On both previous occasions, in December 2006 and June 2005, EU ministers delivered stinging rebuffs to the European Commission. But now, the EU executive looks to be preparing for a third attempt, albeit with slight technical amendments. Draft Commission decisions, to be submitted to environment ministers for approval at one of their future meetings, possibly in December, showed that Austria could face legally binding orders to abolish its bans on import and processing into food and animal feed products for the two GMO maize types.
Between 1997 and 2000, five EU countries banned specific GMOs on their territory, focusing on three maize and two rapeseed types approved shortly before the start of the EU's six-year moratorium on new biotech authorisations.
Austria has banned two GMO maize types, one in 1997 and the other in 1999. The first ban was against MON 810 maize made by US biotech giant Monsanto and the second against T25 maize made by German drugs and chemicals group Bayer.

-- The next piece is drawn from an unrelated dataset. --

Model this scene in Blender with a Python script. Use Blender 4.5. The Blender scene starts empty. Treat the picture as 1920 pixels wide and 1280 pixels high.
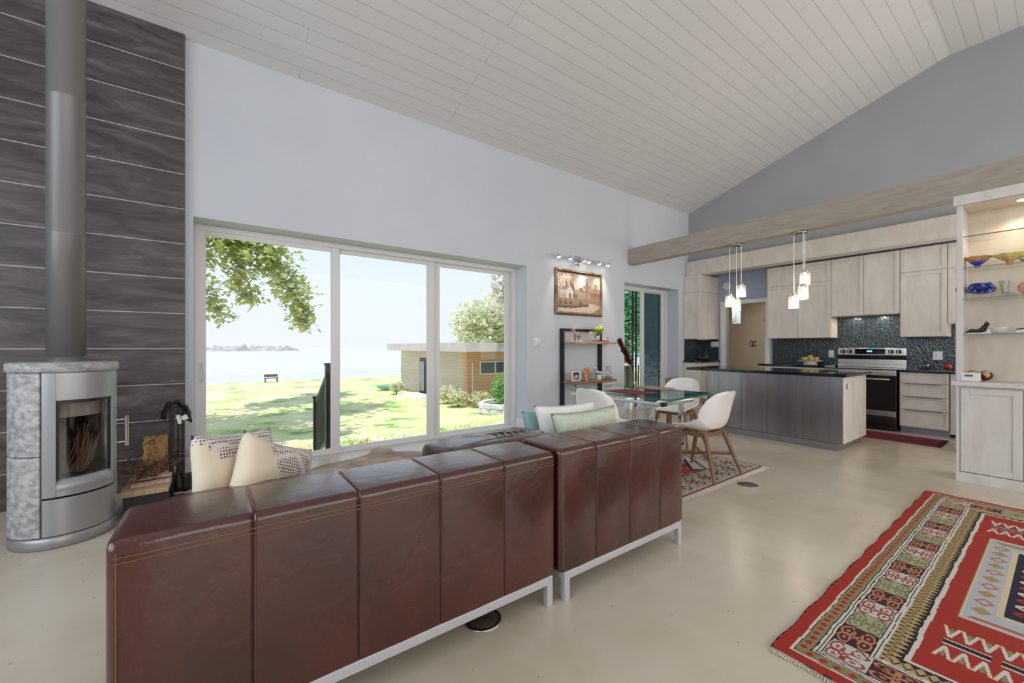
import bpy, bmesh, math, random
from mathutils import Vector, Matrix, Euler, noise
random.seed(7)
PI = math.pi
S = bpy.context.scene
C = S.collection
# ---------------------------------------------------------------- camera, world, sun, lights, exposure
cd = bpy.data.cameras.new('camera'); cam = bpy.data.objects.new('camera', cd); C.objects.link(cam)
cd.sensor_width = 36; cd.lens = 759.5/1920*36; cd.shift_y = 10/1920; cd.clip_start = .02; cd.clip_end = 3000
FA = math.atan(1045/759.5)
cam.location = (0, 0, 1.25); cam.rotation_euler = (PI/2, 0, FA-PI/2)
S.camera = cam
S.view_settings.view_transform = 'Standard'; S.view_settings.look = 'None'
S.view_settings.exposure = 0.0; S.view_settings.gamma = 1; S.view_settings.use_curve_mapping = False
w = bpy.data.worlds.new('world'); S.world = w; w.use_nodes = True
nt = w.node_tree; nt.nodes.clear()
wo = nt.nodes.new('ShaderNodeOutputWorld'); bg = nt.nodes.new('ShaderNodeBackground')
tc = nt.nodes.new('ShaderNodeTexCoord'); sp = nt.nodes.new('ShaderNodeSeparateXYZ')
rp = nt.nodes.new('ShaderNodeValToRGB'); nz = nt.nodes.new('ShaderNodeTexNoise')
nt.links.new(tc.outputs['Generated'], sp.inputs[0]); nt.links.new(sp.outputs['Z'], rp.inputs[0])
el = rp.color_ramp.elements
el[0].position = 0.0; el[0].color = (.83, .84, .90, 1)
el[1].position = .6; el[1].color = (.56, .70, .98, 1)
e_ = el.new(.16); e_.color = (.80, .86, .95, 1)
nt.links.new(rp.outputs[0], bg.inputs[0]); bg.inputs[1].default_value = 1.12
nt.links.new(bg.outputs[0], wo.inputs[0])
def light(name, typ, loc, energy, color=(1,1,1), size=1, size_y=None, rot=(0,0,0), **k):
    l = bpy.data.lights.new(name, typ); o = bpy.data.objects.new(name, l); C.objects.link(o)
    l.energy = energy; l.color = color; o.location = loc; o.rotation_euler = rot
    if typ == 'AREA':
        l.shape = 'RECTANGLE'; l.size = size; l.size_y = size_y or size
    elif typ in ('POINT', 'SPOT'): l.shadow_soft_size = size
    for a, b in k.items(): setattr(l, a, b)
    return o
light('sun', 'SUN', (0,0,20), 4.3, (1,.95,.88), rot=Vector((.30,.28,-.91)).to_track_quat('-Z', 'Y').to_euler(), angle=.01)
# rear, side and kitchen fills added out of view, standing in for daylight
light('rear_fill_light', 'AREA', (2.6,-4.2,2.0), 215, (1,.97,.93), 8.5, 3.2, (PI/2, 0, 0))
light('side_fill_light', 'AREA', (-3.3,0.6,2.2), 165, (.84,.92,1), 5, 3.0, (PI/2, 0, -PI/2))
light('kitchen_fill_light', 'AREA', (7.6,-1.9,1.9), 105, (1,.94,.86), 3.4, 2.2, (PI/2, 0, PI/5))
light('hall_light', 'AREA', (9.6,3.2,2.5), 14, (1,.88,.7), .8, .8, (0,0,0))

# ---------------------------------------------------------------- materials
MT = {}
def mat(name, color=(.8,.8,.8), rough=.5, metal=0, spec=None, emit=None, es=0, alpha=None, trans=0, ior=None, coat=0, sheen=0):
    m = bpy.data.materials.new(name); m.use_nodes = True
    p = m.node_tree.nodes['Principled BSDF']
    p.inputs['Base Color'].default_value = (*color, 1); p.inputs['Roughness'].default_value = rough
    p.inputs['Metallic'].default_value = metal
    if spec is not None: p.inputs['Specular IOR Level'].default_value = spec
    if emit: p.inputs['Emission Color'].default_value = (*emit, 1); p.inputs['Emission Strength'].default_value = es
    if trans: p.inputs['Transmission Weight'].default_value = trans
    if ior: p.inputs['IOR'].default_value = ior
    if coat: p.inputs['Coat Weight'].default_value = coat; p.inputs['Coat Roughness'].default_value = .1
    if sheen: p.inputs['Sheen Weight'].default_value = sheen
    MT[name] = m
    return m
def P_(m): return m.node_tree.nodes['Principled BSDF']
def nd(m, t, **k):
    n = m.node_tree.nodes.new(t)
    for a, b in k.items():
        if a in n.inputs: n.inputs[a].default_value = b
        else: setattr(n, a, b)
    return n
def lk(m, a, b): m.node_tree.links.new(a, b)
def coords(m, scale=(1,1,1), kind='Object', rot=(0,0,0)):
    t = nd(m, 'ShaderNodeTexCoord'); g = nd(m, 'ShaderNodeMapping')
    g.inputs['Scale'].default_value = scale; g.inputs['Rotation'].default_value = rot
    lk(m, t.outputs[kind], g.inputs[0]); return g.outputs[0]
def ramp(m, fac, stops):
    r = nd(m, 'ShaderNodeValToRGB'); lk(m, fac, r.inputs[0]); e = r.color_ramp.elements
    while len(e) < len(stops): e.new(.5)
    for q, (p, c) in zip(e, stops): q.position = p; q.color = (*c, 1)
    return r.outputs[0]
def noisy(name, c1, c2, scale=(5,5,5), rough=.5, detail=6, lo=.35, hi=.65, bump=0, metal=0, dist=0, nscale=1, bscale=None, spec=None, coat=0):
    m = mat(name, c1, rough, metal, spec=spec, coat=coat); v = coords(m, scale)
    n = nd(m, 'ShaderNodeTexNoise', Scale=nscale, Detail=detail, Distortion=dist); lk(m, v, n.inputs['Vector'])
    lk(m, ramp(m, n.outputs['Fac'], [(lo, c1), (hi, c2)]), P_(m).inputs['Base Color'])
    if bump:
        b = nd(m, 'ShaderNodeBump', Strength=bump, Distance=.01)
        if bscale:
            n2 = nd(m, 'ShaderNodeTexNoise', Scale=bscale, Detail=4); v2 = coords(m); lk(m, v2, n2.inputs['Vector']); lk(m, n2.outputs['Fac'], b.inputs['Height'])
        else: lk(m, n.outputs['Fac'], b.inputs['Height'])
        lk(m, b.outputs[0], P_(m).inputs['Normal'])
    return m
def attr_mat(name, rough=.9, bump=0):
    m = mat(name, (1,1,1), rough); a = nd(m, 'ShaderNodeVertexColor'); a.layer_name = 'Col'
    lk(m, a.outputs[0], P_(m).inputs['Base Color'])
    if bump:
        n = nd(m, 'ShaderNodeTexNoise', Scale=260, Detail=2); lk(m, coords(m), n.inputs['Vector'])
        b = nd(m, 'ShaderNodeBump', Strength=bump, Distance=.004); lk(m, n.outputs['Fac'], b.inputs['Height']); lk(m, b.outputs[0], P_(m).inputs['Normal'])
        mx = nd(m, 'ShaderNodeMixRGB', blend_type='MULTIPLY'); mx.inputs[0].default_value = .35
        lk(m, a.outputs[0], mx.inputs[1]); lk(m, n.outputs['Fac'], mx.inputs[2]); lk(m, mx.outputs[0], P_(m).inputs['Base Color'])
    return m
def glass_mat(name, tint=(.97,.99,.98), refl=.08, rough=0, fres=1.45):
    m = bpy.data.materials.new(name); m.use_nodes = True; t = m.node_tree; t.nodes.clear()
    o = t.nodes.new('ShaderNodeOutputMaterial'); mx = t.nodes.new('ShaderNodeMixShader')
    tr = t.nodes.new('ShaderNodeBsdfTransparent'); gl = t.nodes.new('ShaderNodeBsdfGlossy'); f = t.nodes.new('ShaderNodeFresnel')
    tr.inputs[0].default_value = (*tint, 1); gl.inputs['Roughness'].default_value = rough; f.inputs[0].default_value = fres
    ge = t.nodes.new('ShaderNodeNewGeometry'); iv = t.nodes.new('ShaderNodeMath'); iv.operation = 'SUBTRACT'; iv.inputs[0].default_value = 1; t.links.new(ge.outputs['Backfacing'], iv.inputs[1])
    mu = t.nodes.new('ShaderNodeMath'); mu.operation = 'MULTIPLY'; t.links.new(f.outputs[0], mu.inputs[0]); t.links.new(iv.outputs[0], mu.inputs[1]); t.links.new(mu.outputs[0], mx.inputs[0]); t.links.new(tr.outputs[0], mx.inputs[1]); t.links.new(gl.outputs[0], mx.inputs[2]); t.links.new(mx.outputs[0], o.inputs[0])
    MT[name] = m; return m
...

If the ministers agree to the Commission's proposals, Austria would have to lift its two GMO bans at the latest 20 days after it was notified of the order to do so. If it failed to do this, the country would then face legal action.
WTO CASE
For many years, little has changed in the split of opinion on biotech policy among the EU's governments, which are consistently unable to secure the weighted majority that is legally required to vote through a new GMO approval.
Ironically, national GMO bans seem to be about the only area of EU policy on biotech crops and foods where the bloc's member governments can actually agree -- by backing a country when it decides to exercise its legal right to restrict the presence or use of GMOs on national territory, if scientifically justified.
Observers say the Commission's various attempts to get countries to lift their GMO bans -- Austria has not been the only example -- come in response to a World Trade Organisation (WTO) ruling that attacked the various so-called national GMO safeguards for breaking international trade rules.
European consumers are well known for their antipathy towards GMO foods but the biotech industry insists its products are safe and no different to conventional foods. Europe's hostility to GMO foods is unfounded, the industry says.